I feel this urgent need to get all the negative aura out of my system, and the only way to do so, is to bitchhh.
I hate people who inflate their ego when I talk to them nicely just to gain superiority over me. Ah, the loser. I hate people who are unable to repay my niceties with basic courtesy. I dont expect you to bow down to me and acknowledge my presence by saying "O the Great One", nor do I expect you to worship my brilliance. Or perhaps I should just stop making such a big assumption, that is that humans are able to converse civilisedly, because apparently, they are not able to do so. I hate people who openly degrade and underestimate me, even when they're no better. There is a distinctive difference between pointing out my mistakes and degrading me, and I am not so dumb as to not differentiate the two. I hate people who live to see me die. I hate people who think only of revenge and and live strictly by the "and eye for an eye" theory. I mean, really. Everyone will get their share of pain and joy, and there is absolutely no need for anyone to try to take power in their hands and resort to using it as defence. How much more pathetic can you get? Surely ten years of education has taught you that revenge takes you no where?

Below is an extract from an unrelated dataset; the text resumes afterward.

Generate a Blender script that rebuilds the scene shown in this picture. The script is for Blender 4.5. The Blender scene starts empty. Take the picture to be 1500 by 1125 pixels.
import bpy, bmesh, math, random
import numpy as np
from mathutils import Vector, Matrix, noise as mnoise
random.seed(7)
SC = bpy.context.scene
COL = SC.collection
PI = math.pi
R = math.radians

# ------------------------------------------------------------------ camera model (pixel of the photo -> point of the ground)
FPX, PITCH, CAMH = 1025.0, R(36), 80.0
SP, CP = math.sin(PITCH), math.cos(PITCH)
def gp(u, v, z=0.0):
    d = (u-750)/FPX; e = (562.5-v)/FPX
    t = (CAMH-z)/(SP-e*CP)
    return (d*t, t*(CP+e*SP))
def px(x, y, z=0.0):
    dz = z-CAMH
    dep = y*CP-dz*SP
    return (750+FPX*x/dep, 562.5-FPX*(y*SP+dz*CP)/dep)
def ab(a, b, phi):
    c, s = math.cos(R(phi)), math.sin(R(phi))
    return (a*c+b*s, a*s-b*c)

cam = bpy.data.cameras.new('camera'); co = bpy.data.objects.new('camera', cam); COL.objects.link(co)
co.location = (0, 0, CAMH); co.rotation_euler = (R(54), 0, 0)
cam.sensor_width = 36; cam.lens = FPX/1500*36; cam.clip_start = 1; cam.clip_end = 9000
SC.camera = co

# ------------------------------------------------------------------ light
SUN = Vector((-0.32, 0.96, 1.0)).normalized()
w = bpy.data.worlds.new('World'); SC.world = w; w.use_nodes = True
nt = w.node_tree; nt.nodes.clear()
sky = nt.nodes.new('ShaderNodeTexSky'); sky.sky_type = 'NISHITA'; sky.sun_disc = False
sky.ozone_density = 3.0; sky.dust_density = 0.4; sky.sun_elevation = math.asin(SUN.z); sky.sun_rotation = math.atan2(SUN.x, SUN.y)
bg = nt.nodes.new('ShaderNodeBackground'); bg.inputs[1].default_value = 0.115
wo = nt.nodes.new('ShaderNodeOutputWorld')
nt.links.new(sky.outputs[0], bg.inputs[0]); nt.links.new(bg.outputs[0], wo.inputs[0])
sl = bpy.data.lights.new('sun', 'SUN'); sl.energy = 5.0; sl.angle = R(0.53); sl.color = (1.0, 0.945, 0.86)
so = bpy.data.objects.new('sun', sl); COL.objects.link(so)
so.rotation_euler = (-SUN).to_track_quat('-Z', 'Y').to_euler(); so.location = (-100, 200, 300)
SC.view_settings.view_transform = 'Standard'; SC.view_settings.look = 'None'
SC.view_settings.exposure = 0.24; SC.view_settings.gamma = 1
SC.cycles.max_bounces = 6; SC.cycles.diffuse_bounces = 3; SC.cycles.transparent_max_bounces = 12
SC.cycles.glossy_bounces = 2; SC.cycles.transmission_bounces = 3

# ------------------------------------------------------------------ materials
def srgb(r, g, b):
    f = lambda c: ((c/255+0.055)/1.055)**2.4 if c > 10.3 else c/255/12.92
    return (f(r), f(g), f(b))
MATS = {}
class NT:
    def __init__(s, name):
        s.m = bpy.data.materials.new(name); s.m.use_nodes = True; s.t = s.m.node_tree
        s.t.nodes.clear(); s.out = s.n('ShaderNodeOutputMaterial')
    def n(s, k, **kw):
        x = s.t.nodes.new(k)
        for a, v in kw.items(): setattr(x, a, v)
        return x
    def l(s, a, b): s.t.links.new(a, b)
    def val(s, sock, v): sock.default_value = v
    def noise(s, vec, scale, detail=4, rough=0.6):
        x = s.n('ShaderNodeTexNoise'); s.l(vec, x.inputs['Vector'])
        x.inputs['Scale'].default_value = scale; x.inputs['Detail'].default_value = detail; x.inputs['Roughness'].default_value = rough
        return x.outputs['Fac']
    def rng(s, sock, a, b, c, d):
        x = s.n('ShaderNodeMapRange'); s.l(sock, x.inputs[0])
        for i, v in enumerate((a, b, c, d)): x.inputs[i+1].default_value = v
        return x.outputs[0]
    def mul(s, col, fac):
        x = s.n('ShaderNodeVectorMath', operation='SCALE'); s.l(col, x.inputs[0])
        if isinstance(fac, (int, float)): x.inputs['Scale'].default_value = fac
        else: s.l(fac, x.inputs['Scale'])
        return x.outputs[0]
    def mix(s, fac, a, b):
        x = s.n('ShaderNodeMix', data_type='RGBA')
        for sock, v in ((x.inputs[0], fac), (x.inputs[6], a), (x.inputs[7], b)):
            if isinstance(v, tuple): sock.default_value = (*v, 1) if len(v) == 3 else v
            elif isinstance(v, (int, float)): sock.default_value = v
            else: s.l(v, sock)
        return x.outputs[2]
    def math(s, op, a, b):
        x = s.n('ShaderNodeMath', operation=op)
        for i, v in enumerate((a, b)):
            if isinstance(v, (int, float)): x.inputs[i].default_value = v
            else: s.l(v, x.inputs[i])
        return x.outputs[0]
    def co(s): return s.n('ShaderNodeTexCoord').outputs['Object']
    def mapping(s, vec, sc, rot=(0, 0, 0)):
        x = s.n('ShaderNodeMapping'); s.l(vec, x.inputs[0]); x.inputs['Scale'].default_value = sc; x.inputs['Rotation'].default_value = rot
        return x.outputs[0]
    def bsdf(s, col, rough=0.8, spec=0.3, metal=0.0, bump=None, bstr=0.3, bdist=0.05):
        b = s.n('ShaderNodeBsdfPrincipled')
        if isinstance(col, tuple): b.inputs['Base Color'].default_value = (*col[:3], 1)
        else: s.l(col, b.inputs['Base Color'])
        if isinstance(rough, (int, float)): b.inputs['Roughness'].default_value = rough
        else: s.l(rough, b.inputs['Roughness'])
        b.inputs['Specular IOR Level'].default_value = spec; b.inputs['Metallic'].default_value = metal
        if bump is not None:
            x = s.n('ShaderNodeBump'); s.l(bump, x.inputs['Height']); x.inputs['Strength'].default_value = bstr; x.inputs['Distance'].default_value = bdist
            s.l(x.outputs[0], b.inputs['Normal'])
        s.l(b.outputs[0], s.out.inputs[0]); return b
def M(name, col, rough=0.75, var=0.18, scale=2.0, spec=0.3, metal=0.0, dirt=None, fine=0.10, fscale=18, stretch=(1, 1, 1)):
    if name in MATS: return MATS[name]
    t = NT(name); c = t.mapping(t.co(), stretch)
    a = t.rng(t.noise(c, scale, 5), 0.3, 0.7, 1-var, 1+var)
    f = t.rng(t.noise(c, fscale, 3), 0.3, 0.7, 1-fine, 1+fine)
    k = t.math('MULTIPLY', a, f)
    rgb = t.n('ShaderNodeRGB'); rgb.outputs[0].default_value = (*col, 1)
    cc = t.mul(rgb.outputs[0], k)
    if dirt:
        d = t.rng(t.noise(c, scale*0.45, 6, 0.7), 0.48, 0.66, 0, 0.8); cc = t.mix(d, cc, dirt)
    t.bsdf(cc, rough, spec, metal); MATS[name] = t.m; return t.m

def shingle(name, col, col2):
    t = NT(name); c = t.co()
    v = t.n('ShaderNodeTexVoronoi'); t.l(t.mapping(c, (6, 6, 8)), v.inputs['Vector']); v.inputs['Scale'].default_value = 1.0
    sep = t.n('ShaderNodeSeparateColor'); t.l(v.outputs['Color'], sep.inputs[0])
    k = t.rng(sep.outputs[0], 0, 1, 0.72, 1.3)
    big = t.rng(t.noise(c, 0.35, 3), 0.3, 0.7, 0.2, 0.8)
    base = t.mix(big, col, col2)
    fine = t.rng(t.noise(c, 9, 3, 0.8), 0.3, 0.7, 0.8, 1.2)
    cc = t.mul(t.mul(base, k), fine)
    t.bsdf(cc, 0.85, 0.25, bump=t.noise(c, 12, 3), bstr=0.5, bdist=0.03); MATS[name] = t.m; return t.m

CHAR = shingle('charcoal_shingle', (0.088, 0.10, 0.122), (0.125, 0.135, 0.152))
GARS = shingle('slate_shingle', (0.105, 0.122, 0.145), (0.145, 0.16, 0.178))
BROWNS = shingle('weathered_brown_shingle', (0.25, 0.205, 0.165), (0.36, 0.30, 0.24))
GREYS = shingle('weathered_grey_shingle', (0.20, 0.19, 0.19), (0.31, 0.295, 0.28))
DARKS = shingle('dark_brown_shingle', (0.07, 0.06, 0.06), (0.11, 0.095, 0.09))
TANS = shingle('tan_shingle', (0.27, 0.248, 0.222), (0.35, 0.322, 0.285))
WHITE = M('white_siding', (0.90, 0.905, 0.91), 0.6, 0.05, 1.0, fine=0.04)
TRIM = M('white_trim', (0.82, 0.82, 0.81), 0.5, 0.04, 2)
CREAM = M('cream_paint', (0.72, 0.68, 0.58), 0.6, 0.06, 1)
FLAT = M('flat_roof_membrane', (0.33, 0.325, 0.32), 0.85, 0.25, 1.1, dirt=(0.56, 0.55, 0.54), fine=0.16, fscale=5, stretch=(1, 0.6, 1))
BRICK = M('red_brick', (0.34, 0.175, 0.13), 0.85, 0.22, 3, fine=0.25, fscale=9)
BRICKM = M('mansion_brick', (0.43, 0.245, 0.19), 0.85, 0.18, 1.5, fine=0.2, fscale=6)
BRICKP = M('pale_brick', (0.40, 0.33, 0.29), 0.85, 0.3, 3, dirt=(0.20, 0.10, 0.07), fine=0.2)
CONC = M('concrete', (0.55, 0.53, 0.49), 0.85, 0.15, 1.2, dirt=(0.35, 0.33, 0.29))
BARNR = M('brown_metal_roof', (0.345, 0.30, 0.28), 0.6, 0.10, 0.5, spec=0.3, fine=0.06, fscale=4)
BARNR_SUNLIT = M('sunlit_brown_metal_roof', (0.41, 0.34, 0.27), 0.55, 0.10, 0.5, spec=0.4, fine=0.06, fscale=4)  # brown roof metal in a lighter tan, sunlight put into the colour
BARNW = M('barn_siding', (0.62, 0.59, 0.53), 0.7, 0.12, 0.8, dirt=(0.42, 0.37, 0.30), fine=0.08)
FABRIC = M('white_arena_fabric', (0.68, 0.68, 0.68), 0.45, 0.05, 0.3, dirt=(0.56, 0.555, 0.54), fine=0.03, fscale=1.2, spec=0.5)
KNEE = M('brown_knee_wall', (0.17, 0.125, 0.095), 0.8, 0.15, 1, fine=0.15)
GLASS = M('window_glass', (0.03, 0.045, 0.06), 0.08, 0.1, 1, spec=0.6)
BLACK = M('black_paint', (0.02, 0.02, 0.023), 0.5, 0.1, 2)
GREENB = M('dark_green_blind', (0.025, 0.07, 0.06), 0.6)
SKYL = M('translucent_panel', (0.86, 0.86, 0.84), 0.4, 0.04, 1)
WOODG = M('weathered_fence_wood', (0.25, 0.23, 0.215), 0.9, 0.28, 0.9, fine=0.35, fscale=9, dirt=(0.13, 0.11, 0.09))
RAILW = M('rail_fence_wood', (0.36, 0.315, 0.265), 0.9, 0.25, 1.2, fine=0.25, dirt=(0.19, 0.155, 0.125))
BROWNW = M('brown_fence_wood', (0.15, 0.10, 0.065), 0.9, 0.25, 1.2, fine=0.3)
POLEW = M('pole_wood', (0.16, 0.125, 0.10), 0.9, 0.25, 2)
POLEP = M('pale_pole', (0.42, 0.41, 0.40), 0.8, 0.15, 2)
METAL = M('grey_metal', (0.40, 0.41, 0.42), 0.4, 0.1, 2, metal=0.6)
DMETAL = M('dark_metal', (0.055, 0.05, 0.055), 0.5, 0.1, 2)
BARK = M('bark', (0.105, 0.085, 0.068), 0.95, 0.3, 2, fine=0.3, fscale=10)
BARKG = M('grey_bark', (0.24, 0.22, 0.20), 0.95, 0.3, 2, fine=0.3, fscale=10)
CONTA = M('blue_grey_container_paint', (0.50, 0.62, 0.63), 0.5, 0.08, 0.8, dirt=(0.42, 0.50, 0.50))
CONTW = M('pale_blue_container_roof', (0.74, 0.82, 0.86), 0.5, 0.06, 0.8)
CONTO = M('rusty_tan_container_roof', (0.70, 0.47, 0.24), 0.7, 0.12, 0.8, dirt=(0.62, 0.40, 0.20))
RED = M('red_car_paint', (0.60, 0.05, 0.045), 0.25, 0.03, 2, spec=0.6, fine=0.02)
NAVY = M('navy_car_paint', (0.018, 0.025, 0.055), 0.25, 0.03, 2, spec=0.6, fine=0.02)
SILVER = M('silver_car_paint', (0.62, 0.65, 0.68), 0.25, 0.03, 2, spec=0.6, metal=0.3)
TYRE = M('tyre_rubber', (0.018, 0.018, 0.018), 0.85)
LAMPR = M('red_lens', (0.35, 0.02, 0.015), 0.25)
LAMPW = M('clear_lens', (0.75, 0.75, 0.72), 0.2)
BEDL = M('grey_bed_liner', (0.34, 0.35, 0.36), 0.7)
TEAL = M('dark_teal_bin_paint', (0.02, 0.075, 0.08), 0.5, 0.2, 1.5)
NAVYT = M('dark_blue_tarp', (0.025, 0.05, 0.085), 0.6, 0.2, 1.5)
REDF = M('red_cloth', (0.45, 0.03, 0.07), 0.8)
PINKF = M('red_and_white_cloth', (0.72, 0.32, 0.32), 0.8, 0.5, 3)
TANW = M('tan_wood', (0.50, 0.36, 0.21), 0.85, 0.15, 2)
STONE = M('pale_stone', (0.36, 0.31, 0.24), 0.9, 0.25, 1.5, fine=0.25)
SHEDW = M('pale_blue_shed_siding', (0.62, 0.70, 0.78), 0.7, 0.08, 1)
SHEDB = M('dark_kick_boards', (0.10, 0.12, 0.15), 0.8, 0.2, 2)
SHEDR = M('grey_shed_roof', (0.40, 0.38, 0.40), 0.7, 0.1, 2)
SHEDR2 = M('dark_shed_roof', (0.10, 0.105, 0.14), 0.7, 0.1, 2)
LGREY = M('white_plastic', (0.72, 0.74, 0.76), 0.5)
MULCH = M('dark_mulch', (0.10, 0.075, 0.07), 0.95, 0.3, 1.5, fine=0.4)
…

I'm sorry, it's the devil speaking. I am merely putting it into words for him. I am not responsible for any of the aforementioned statements, so don't hate me.
Today was the screening of the second part of the movie "O", which is adapted from Shakespeare's Othello. I am ashamed to admit that I have never watched it, and have absolutely no background knowledge of Othello, except a very brief idea of the plot (which I read up from Wikipedia). I was crushed by the fact that Josh Hartnett is such a cutie, but happens to be so psychotic and a tad too revengeful. God. Whyyyy does this happen all the time?
Training today was quite exciting, I am surprised to say. It was intense and right after I gave my reply speech, Sam, Azy and I skipped to the toilets because we were practically keeping it in. After the trip to the toilet and several slips of the tongue (on my part), we jumped around the field and started screaming like hooligans.